• PROBLEM:
Each line that follows is to be retyped exactly.

----

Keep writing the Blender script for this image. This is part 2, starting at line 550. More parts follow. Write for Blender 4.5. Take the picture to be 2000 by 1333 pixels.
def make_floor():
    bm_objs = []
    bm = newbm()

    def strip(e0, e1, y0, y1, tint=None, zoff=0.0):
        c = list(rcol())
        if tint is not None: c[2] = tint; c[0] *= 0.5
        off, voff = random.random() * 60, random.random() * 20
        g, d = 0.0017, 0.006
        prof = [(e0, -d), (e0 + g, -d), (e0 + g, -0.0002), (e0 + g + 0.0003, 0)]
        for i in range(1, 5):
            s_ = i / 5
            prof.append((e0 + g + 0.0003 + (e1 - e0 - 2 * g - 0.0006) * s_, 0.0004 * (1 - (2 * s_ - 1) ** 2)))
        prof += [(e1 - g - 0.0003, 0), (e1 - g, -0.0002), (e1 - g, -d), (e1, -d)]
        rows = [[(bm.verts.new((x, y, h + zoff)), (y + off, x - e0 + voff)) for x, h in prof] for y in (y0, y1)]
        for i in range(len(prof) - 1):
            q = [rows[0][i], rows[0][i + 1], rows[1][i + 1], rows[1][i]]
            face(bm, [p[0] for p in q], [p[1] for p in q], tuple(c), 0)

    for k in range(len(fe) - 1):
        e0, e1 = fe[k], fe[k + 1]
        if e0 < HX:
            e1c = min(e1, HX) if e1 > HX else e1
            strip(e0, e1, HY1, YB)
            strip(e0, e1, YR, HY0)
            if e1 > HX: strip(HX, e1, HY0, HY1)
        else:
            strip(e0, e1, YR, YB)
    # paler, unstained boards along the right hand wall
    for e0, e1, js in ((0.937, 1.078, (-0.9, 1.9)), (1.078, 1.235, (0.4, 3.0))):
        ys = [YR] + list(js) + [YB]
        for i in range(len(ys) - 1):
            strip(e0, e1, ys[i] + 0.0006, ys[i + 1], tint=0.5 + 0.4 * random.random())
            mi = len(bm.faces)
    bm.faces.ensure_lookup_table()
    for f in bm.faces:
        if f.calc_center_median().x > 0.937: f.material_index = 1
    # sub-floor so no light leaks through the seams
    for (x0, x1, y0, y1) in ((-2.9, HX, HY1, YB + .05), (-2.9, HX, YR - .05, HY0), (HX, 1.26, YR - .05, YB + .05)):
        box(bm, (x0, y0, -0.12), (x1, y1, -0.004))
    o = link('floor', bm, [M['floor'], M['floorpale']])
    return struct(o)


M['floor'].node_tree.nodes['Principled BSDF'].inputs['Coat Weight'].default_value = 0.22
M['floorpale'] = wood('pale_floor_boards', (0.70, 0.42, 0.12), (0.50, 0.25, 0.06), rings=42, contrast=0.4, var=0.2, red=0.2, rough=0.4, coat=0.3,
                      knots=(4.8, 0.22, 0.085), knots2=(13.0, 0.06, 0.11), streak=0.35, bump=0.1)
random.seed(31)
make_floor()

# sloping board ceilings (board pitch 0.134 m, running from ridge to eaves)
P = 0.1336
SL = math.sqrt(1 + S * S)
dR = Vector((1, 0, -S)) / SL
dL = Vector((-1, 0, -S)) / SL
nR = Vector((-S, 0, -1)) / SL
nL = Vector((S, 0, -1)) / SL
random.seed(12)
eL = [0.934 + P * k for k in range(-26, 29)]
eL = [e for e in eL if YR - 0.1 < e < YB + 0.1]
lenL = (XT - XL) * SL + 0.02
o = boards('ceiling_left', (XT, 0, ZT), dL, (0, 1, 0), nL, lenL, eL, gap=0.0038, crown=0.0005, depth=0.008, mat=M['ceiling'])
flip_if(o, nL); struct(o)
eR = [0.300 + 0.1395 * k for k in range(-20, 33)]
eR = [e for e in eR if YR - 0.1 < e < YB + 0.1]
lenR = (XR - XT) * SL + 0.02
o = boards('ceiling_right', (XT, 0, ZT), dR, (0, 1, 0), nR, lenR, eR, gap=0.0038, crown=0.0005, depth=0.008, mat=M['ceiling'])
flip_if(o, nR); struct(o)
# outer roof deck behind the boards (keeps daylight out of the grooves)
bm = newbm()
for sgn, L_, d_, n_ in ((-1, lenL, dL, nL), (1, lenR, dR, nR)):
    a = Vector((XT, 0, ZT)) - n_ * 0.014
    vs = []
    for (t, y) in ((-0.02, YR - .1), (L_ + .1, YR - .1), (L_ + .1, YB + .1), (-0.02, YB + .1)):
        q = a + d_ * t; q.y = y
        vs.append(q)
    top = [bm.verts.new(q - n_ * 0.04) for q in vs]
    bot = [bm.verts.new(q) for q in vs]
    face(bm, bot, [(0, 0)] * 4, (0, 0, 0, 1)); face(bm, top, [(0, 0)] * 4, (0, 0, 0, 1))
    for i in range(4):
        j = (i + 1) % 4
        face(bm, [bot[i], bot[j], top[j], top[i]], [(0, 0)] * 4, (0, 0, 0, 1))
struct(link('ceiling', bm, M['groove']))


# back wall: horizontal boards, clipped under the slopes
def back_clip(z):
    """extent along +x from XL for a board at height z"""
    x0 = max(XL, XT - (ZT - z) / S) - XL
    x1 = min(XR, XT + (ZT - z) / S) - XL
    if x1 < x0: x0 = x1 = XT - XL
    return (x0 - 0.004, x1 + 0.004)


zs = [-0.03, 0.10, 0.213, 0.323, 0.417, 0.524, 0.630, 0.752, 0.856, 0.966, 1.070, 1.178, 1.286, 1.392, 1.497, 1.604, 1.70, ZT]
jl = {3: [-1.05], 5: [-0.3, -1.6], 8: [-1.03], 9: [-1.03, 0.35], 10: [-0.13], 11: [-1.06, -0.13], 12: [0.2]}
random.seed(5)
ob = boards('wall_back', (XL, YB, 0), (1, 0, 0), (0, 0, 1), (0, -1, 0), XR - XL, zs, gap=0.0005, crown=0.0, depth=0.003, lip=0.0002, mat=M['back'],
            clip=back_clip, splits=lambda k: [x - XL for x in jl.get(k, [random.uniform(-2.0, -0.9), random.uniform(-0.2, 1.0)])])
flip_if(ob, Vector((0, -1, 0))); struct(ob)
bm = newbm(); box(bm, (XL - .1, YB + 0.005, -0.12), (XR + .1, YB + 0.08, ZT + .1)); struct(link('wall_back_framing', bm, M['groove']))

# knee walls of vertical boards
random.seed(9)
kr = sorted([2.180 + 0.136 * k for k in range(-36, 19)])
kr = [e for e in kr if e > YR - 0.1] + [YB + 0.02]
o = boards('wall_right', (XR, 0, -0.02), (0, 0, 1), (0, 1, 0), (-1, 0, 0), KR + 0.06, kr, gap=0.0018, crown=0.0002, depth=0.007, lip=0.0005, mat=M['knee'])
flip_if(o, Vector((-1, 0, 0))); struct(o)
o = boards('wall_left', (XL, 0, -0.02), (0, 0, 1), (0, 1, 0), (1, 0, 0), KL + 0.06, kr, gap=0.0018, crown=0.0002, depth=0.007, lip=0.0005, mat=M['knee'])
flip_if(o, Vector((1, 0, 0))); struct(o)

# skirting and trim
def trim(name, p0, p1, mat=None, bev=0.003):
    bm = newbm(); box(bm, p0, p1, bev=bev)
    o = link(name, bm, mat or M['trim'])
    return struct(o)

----

• EXPECTED ANSWER:
Keep writing the Blender script for this image. This is part 2, starting at line 550. More parts follow. Write for Blender 4.5. Take the picture to be 2000 by 1333 pixels.
def make_floor():
    bm_objs = []
    bm = newbm()

    def strip(e0, e1, y0, y1, tint=None, zoff=0.0):
        c = list(rcol())
        if tint is not None: c[2] = tint; c[0] *= 0.5
        off, voff = random.random() * 60, random.random() * 20
        g, d = 0.0017, 0.006
        prof = [(e0, -d), (e0 + g, -d), (e0 + g, -0.0002), (e0 + g + 0.0003, 0)]
        for i in range(1, 5):
            s_ = i / 5
            prof.append((e0 + g + 0.0003 + (e1 - e0 - 2 * g - 0.0006) * s_, 0.0004 * (1 - (2 * s_ - 1) ** 2)))
        prof += [(e1 - g - 0.0003, 0), (e1 - g, -0.0002), (e1 - g, -d), (e1, -d)]
        rows = [[(bm.verts.new((x, y, h + zoff)), (y + off, x - e0 + voff)) for x, h in prof] for y in (y0, y1)]
        for i in range(len(prof) - 1):
            q = [rows[0][i], rows[0][i + 1], rows[1][i + 1], rows[1][i]]
            face(bm, [p[0] for p in q], [p[1] for p in q], tuple(c), 0)

    for k in range(len(fe) - 1):
        e0, e1 = fe[k], fe[k + 1]
        if e0 < HX:
            e1c = min(e1, HX) if e1 > HX else e1
            strip(e0, e1, HY1, YB)
            strip(e0, e1, YR, HY0)
            if e1 > HX: strip(HX, e1, HY0, HY1)
        else:
            strip(e0, e1, YR, YB)
    # paler, unstained boards along the right hand wall
    for e0, e1, js in ((0.937, 1.078, (-0.9, 1.9)), (1.078, 1.235, (0.4, 3.0))):
        ys = [YR] + list(js) + [YB]
        for i in range(len(ys) - 1):
            strip(e0, e1, ys[i] + 0.0006, ys[i + 1], tint=0.5 + 0.4 * random.random())
            mi = len(bm.faces)
    bm.faces.ensure_lookup_table()
    for f in bm.faces:
        if f.calc_center_median().x > 0.937: f.material_index = 1
    # sub-floor so no light leaks through the seams
    for (x0, x1, y0, y1) in ((-2.9, HX, HY1, YB + .05), (-2.9, HX, YR - .05, HY0), (HX, 1.26, YR - .05, YB + .05)):
        box(bm, (x0, y0, -0.12), (x1, y1, -0.004))
    o = link('floor', bm, [M['floor'], M['floorpale']])
    return struct(o)


M['floor'].node_tree.nodes['Principled BSDF'].inputs['Coat Weight'].default_value = 0.22
M['floorpale'] = wood('pale_floor_boards', (0.70, 0.42, 0.12), (0.50, 0.25, 0.06), rings=42, contrast=0.4, var=0.2, red=0.2, rough=0.4, coat=0.3,
                      knots=(4.8, 0.22, 0.085), knots2=(13.0, 0.06, 0.11), streak=0.35, bump=0.1)
random.seed(31)
make_floor()

# sloping board ceilings (board pitch 0.134 m, running from ridge to eaves)
P = 0.1336
SL = math.sqrt(1 + S * S)
dR = Vector((1, 0, -S)) / SL
dL = Vector((-1, 0, -S)) / SL
nR = Vector((-S, 0, -1)) / SL
nL = Vector((S, 0, -1)) / SL
random.seed(12)
eL = [0.934 + P * k for k in range(-26, 29)]
eL = [e for e in eL if YR - 0.1 < e < YB + 0.1]
lenL = (XT - XL) * SL + 0.02
o = boards('ceiling_left', (XT, 0, ZT), dL, (0, 1, 0), nL, lenL, eL, gap=0.0038, crown=0.0005, depth=0.008, mat=M['ceiling'])
flip_if(o, nL); struct(o)
eR = [0.300 + 0.1395 * k for k in range(-20, 33)]
eR = [e for e in eR if YR - 0.1 < e < YB + 0.1]
lenR = (XR - XT) * SL + 0.02
o = boards('ceiling_right', (XT, 0, ZT), dR, (0, 1, 0), nR, lenR, eR, gap=0.0038, crown=0.0005, depth=0.008, mat=M['ceiling'])
flip_if(o, nR); struct(o)
# outer roof deck behind the boards (keeps daylight out of the grooves)
bm = newbm()
for sgn, L_, d_, n_ in ((-1, lenL, dL, nL), (1, lenR, dR, nR)):
    a = Vector((XT, 0, ZT)) - n_ * 0.014
    vs = []
    for (t, y) in ((-0.02, YR - .1), (L_ + .1, YR - .1), (L_ + .1, YB + .1), (-0.02, YB + .1)):
        q = a + d_ * t; q.y = y
        vs.append(q)
    top = [bm.verts.new(q - n_ * 0.04) for q in vs]
    bot = [bm.verts.new(q) for q in vs]
    face(bm, bot, [(0, 0)] * 4, (0, 0, 0, 1)); face(bm, top, [(0, 0)] * 4, (0, 0, 0, 1))
    for i in range(4):
        j = (i + 1) % 4
        face(bm, [bot[i], bot[j], top[j], top[i]], [(0, 0)] * 4, (0, 0, 0, 1))
struct(link('ceiling', bm, M['groove']))


# back wall: horizontal boards, clipped under the slopes
def back_clip(z):
    """extent along +x from XL for a board at height z"""
    x0 = max(XL, XT - (ZT - z) / S) - XL
    x1 = min(XR, XT + (ZT - z) / S) - XL
    if x1 < x0: x0 = x1 = XT - XL
    return (x0 - 0.004, x1 + 0.004)


zs = [-0.03, 0.10, 0.213, 0.323, 0.417, 0.524, 0.630, 0.752, 0.856, 0.966, 1.070, 1.178, 1.286, 1.392, 1.497, 1.604, 1.70, ZT]
jl = {3: [-1.05], 5: [-0.3, -1.6], 8: [-1.03], 9: [-1.03, 0.35], 10: [-0.13], 11: [-1.06, -0.13], 12: [0.2]}
random.seed(5)
ob = boards('wall_back', (XL, YB, 0), (1, 0, 0), (0, 0, 1), (0, -1, 0), XR - XL, zs, gap=0.0005, crown=0.0, depth=0.003, lip=0.0002, mat=M['back'],
            clip=back_clip, splits=lambda k: [x - XL for x in jl.get(k, [random.uniform(-2.0, -0.9), random.uniform(-0.2, 1.0)])])
flip_if(ob, Vector((0, -1, 0))); struct(ob)
bm = newbm(); box(bm, (XL - .1, YB + 0.005, -0.12), (XR + .1, YB + 0.08, ZT + .1)); struct(link('wall_back_framing', bm, M['groove']))

# knee walls of vertical boards
random.seed(9)
kr = sorted([2.180 + 0.136 * k for k in range(-36, 19)])
kr = [e for e in kr if e > YR - 0.1] + [YB + 0.02]
o = boards('wall_right', (XR, 0, -0.02), (0, 0, 1), (0, 1, 0), (-1, 0, 0), KR + 0.06, kr, gap=0.0018, crown=0.0002, depth=0.007, lip=0.0005, mat=M['knee'])
flip_if(o, Vector((-1, 0, 0))); struct(o)
o = boards('wall_left', (XL, 0, -0.02), (0, 0, 1), (0, 1, 0), (1, 0, 0), KL + 0.06, kr, gap=0.0018, crown=0.0002, depth=0.007, lip=0.0005, mat=M['knee'])
flip_if(o, Vector((1, 0, 0))); struct(o)

# skirting and trim
def trim(name, p0, p1, mat=None, bev=0.003):
    bm = newbm(); box(bm, p0, p1, bev=bev)
    o = link(name, bm, mat or M['trim'])
    return struct(o)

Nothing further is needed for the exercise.